WHAT THE EXERCISE ASKS: Output the material below unchanged, apart from leaving out the pictures.

DATA LINES:
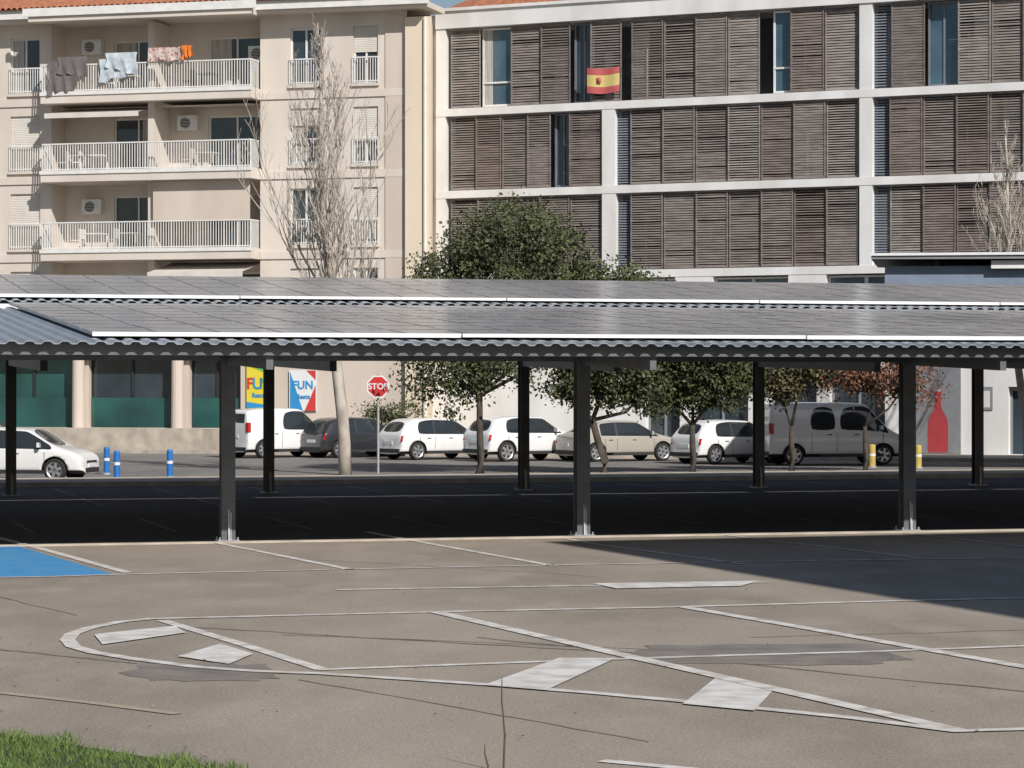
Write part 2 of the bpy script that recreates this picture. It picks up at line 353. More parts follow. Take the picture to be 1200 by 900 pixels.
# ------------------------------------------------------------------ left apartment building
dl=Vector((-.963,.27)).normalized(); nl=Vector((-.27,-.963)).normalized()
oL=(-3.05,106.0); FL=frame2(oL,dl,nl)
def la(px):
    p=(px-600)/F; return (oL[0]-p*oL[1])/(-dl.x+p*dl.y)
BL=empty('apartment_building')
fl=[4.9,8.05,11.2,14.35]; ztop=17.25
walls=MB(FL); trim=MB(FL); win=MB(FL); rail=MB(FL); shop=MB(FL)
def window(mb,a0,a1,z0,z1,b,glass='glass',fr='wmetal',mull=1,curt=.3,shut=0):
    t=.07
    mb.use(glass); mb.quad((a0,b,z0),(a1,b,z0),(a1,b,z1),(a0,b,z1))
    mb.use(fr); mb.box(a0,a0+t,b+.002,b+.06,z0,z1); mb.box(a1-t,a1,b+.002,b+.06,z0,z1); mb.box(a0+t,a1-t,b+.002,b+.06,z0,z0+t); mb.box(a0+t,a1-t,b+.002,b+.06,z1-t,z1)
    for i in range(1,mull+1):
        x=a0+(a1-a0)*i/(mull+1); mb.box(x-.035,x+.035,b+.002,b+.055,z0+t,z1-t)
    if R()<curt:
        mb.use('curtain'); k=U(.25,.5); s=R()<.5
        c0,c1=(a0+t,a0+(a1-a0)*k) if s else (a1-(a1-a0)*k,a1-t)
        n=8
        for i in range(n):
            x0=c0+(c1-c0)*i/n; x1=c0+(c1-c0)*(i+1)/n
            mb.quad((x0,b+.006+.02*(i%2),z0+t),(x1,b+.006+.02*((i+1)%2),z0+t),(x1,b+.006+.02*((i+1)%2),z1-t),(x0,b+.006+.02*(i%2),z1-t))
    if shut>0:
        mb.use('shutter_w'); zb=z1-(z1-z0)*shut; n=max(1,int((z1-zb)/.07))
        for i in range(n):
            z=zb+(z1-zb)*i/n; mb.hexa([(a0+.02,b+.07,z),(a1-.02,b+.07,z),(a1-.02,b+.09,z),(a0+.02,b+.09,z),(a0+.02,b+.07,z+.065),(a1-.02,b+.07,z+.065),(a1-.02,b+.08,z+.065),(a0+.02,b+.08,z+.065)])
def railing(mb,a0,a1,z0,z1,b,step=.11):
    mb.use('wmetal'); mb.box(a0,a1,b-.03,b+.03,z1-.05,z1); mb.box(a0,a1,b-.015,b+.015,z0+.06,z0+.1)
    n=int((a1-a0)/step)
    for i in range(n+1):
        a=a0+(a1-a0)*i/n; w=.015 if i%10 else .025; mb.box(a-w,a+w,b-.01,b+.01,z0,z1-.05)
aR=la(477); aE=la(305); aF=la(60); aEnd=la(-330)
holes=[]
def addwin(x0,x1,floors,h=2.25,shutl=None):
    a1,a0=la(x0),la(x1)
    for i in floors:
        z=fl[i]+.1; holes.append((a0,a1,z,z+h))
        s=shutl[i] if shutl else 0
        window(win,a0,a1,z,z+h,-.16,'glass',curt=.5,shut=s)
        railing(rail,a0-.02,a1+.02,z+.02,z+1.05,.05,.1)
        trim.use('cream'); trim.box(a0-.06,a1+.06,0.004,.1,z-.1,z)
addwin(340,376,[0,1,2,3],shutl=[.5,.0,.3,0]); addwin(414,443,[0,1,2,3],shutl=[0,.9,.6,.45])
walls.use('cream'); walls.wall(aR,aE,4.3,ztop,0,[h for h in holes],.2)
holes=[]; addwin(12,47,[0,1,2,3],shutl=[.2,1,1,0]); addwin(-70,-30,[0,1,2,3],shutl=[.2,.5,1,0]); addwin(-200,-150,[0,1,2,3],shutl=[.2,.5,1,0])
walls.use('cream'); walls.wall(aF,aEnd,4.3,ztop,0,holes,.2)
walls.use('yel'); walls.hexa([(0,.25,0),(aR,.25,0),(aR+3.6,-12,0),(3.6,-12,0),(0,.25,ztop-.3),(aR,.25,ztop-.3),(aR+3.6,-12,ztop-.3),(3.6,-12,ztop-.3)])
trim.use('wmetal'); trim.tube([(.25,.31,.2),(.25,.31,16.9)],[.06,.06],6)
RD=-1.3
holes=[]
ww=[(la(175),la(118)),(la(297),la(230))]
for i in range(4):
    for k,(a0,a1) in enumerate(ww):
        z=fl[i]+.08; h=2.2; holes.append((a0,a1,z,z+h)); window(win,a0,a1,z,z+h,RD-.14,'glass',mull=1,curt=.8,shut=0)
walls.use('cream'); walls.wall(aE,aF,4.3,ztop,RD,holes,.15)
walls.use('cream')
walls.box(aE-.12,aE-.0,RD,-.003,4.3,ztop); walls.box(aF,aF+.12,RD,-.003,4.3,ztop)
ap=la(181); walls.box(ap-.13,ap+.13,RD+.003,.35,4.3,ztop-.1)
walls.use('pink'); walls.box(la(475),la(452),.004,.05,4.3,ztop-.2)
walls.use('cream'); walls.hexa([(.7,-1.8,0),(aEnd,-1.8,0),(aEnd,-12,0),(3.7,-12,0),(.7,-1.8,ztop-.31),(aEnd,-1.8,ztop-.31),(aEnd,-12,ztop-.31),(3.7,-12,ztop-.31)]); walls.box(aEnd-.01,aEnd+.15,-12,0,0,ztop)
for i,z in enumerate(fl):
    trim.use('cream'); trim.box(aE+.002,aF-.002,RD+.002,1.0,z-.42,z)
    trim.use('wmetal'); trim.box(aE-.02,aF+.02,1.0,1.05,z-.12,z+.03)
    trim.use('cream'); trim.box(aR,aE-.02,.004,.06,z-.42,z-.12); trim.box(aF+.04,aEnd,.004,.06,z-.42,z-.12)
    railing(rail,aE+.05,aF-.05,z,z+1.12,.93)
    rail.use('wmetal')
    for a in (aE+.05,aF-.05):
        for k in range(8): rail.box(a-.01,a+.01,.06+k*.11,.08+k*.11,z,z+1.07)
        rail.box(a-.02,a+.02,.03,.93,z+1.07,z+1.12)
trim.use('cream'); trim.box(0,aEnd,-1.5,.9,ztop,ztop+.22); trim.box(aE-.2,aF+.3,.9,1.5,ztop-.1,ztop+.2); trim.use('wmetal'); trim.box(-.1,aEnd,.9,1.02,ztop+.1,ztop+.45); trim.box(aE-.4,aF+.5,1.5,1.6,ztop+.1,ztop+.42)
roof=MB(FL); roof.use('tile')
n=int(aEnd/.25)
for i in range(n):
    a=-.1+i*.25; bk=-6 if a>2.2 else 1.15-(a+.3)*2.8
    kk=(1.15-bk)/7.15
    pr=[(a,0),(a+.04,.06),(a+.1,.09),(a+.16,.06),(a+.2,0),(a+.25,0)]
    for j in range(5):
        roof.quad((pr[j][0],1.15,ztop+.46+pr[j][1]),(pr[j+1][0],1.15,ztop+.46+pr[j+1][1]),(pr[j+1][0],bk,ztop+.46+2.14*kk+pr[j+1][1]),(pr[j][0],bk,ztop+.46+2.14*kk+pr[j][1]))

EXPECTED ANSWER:
Write part 2 of the bpy script that recreates this picture. It picks up at line 353. More parts follow. Take the picture to be 1200 by 900 pixels.
# ------------------------------------------------------------------ left apartment building
dl=Vector((-.963,.27)).normalized(); nl=Vector((-.27,-.963)).normalized()
oL=(-3.05,106.0); FL=frame2(oL,dl,nl)
def la(px):
    p=(px-600)/F; return (oL[0]-p*oL[1])/(-dl.x+p*dl.y)
BL=empty('apartment_building')
fl=[4.9,8.05,11.2,14.35]; ztop=17.25
walls=MB(FL); trim=MB(FL); win=MB(FL); rail=MB(FL); shop=MB(FL)
def window(mb,a0,a1,z0,z1,b,glass='glass',fr='wmetal',mull=1,curt=.3,shut=0):
    t=.07
    mb.use(glass); mb.quad((a0,b,z0),(a1,b,z0),(a1,b,z1),(a0,b,z1))
    mb.use(fr); mb.box(a0,a0+t,b+.002,b+.06,z0,z1); mb.box(a1-t,a1,b+.002,b+.06,z0,z1); mb.box(a0+t,a1-t,b+.002,b+.06,z0,z0+t); mb.box(a0+t,a1-t,b+.002,b+.06,z1-t,z1)
    for i in range(1,mull+1):
        x=a0+(a1-a0)*i/(mull+1); mb.box(x-.035,x+.035,b+.002,b+.055,z0+t,z1-t)
    if R()<curt:
        mb.use('curtain'); k=U(.25,.5); s=R()<.5
        c0,c1=(a0+t,a0+(a1-a0)*k) if s else (a1-(a1-a0)*k,a1-t)
        n=8
        for i in range(n):
            x0=c0+(c1-c0)*i/n; x1=c0+(c1-c0)*(i+1)/n
            mb.quad((x0,b+.006+.02*(i%2),z0+t),(x1,b+.006+.02*((i+1)%2),z0+t),(x1,b+.006+.02*((i+1)%2),z1-t),(x0,b+.006+.02*(i%2),z1-t))
    if shut>0:
        mb.use('shutter_w'); zb=z1-(z1-z0)*shut; n=max(1,int((z1-zb)/.07))
        for i in range(n):
            z=zb+(z1-zb)*i/n; mb.hexa([(a0+.02,b+.07,z),(a1-.02,b+.07,z),(a1-.02,b+.09,z),(a0+.02,b+.09,z),(a0+.02,b+.07,z+.065),(a1-.02,b+.07,z+.065),(a1-.02,b+.08,z+.065),(a0+.02,b+.08,z+.065)])
def railing(mb,a0,a1,z0,z1,b,step=.11):
    mb.use('wmetal'); mb.box(a0,a1,b-.03,b+.03,z1-.05,z1); mb.box(a0,a1,b-.015,b+.015,z0+.06,z0+.1)
    n=int((a1-a0)/step)
    for i in range(n+1):
        a=a0+(a1-a0)*i/n; w=.015 if i%10 else .025; mb.box(a-w,a+w,b-.01,b+.01,z0,z1-.05)
aR=la(477); aE=la(305); aF=la(60); aEnd=la(-330)
holes=[]
def addwin(x0,x1,floors,h=2.25,shutl=None):
    a1,a0=la(x0),la(x1)
    for i in floors:
        z=fl[i]+.1; holes.append((a0,a1,z,z+h))
        s=shutl[i] if shutl else 0
        window(win,a0,a1,z,z+h,-.16,'glass',curt=.5,shut=s)
        railing(rail,a0-.02,a1+.02,z+.02,z+1.05,.05,.1)
        trim.use('cream'); trim.box(a0-.06,a1+.06,0.004,.1,z-.1,z)
addwin(340,376,[0,1,2,3],shutl=[.5,.0,.3,0]); addwin(414,443,[0,1,2,3],shutl=[0,.9,.6,.45])
walls.use('cream'); walls.wall(aR,aE,4.3,ztop,0,[h for h in holes],.2)
holes=[]; addwin(12,47,[0,1,2,3],shutl=[.2,1,1,0]); addwin(-70,-30,[0,1,2,3],shutl=[.2,.5,1,0]); addwin(-200,-150,[0,1,2,3],shutl=[.2,.5,1,0])
walls.use('cream'); walls.wall(aF,aEnd,4.3,ztop,0,holes,.2)
walls.use('yel'); walls.hexa([(0,.25,0),(aR,.25,0),(aR+3.6,-12,0),(3.6,-12,0),(0,.25,ztop-.3),(aR,.25,ztop-.3),(aR+3.6,-12,ztop-.3),(3.6,-12,ztop-.3)])
trim.use('wmetal'); trim.tube([(.25,.31,.2),(.25,.31,16.9)],[.06,.06],6)
RD=-1.3
holes=[]
ww=[(la(175),la(118)),(la(297),la(230))]
for i in range(4):
    for k,(a0,a1) in enumerate(ww):
        z=fl[i]+.08; h=2.2; holes.append((a0,a1,z,z+h)); window(win,a0,a1,z,z+h,RD-.14,'glass',mull=1,curt=.8,shut=0)
walls.use('cream'); walls.wall(aE,aF,4.3,ztop,RD,holes,.15)
walls.use('cream')
walls.box(aE-.12,aE-.0,RD,-.003,4.3,ztop); walls.box(aF,aF+.12,RD,-.003,4.3,ztop)
ap=la(181); walls.box(ap-.13,ap+.13,RD+.003,.35,4.3,ztop-.1)
walls.use('pink'); walls.box(la(475),la(452),.004,.05,4.3,ztop-.2)
walls.use('cream'); walls.hexa([(.7,-1.8,0),(aEnd,-1.8,0),(aEnd,-12,0),(3.7,-12,0),(.7,-1.8,ztop-.31),(aEnd,-1.8,ztop-.31),(aEnd,-12,ztop-.31),(3.7,-12,ztop-.31)]); walls.box(aEnd-.01,aEnd+.15,-12,0,0,ztop)
for i,z in enumerate(fl):
    trim.use('cream'); trim.box(aE+.002,aF-.002,RD+.002,1.0,z-.42,z)
    trim.use('wmetal'); trim.box(aE-.02,aF+.02,1.0,1.05,z-.12,z+.03)
    trim.use('cream'); trim.box(aR,aE-.02,.004,.06,z-.42,z-.12); trim.box(aF+.04,aEnd,.004,.06,z-.42,z-.12)
    railing(rail,aE+.05,aF-.05,z,z+1.12,.93)
    rail.use('wmetal')
    for a in (aE+.05,aF-.05):
        for k in range(8): rail.box(a-.01,a+.01,.06+k*.11,.08+k*.11,z,z+1.07)
        rail.box(a-.02,a+.02,.03,.93,z+1.07,z+1.12)
trim.use('cream'); trim.box(0,aEnd,-1.5,.9,ztop,ztop+.22); trim.box(aE-.2,aF+.3,.9,1.5,ztop-.1,ztop+.2); trim.use('wmetal'); trim.box(-.1,aEnd,.9,1.02,ztop+.1,ztop+.45); trim.box(aE-.4,aF+.5,1.5,1.6,ztop+.1,ztop+.42)
roof=MB(FL); roof.use('tile')
n=int(aEnd/.25)
for i in range(n):
    a=-.1+i*.25; bk=-6 if a>2.2 else 1.15-(a+.3)*2.8
    kk=(1.15-bk)/7.15
    pr=[(a,0),(a+.04,.06),(a+.1,.09),(a+.16,.06),(a+.2,0),(a+.25,0)]
    for j in range(5):
        roof.quad((pr[j][0],1.15,ztop+.46+pr[j][1]),(pr[j+1][0],1.15,ztop+.46+pr[j+1][1]),(pr[j+1][0],bk,ztop+.46+2.14*kk+pr[j+1][1]),(pr[j][0],bk,ztop+.46+2.14*kk+pr[j][1]))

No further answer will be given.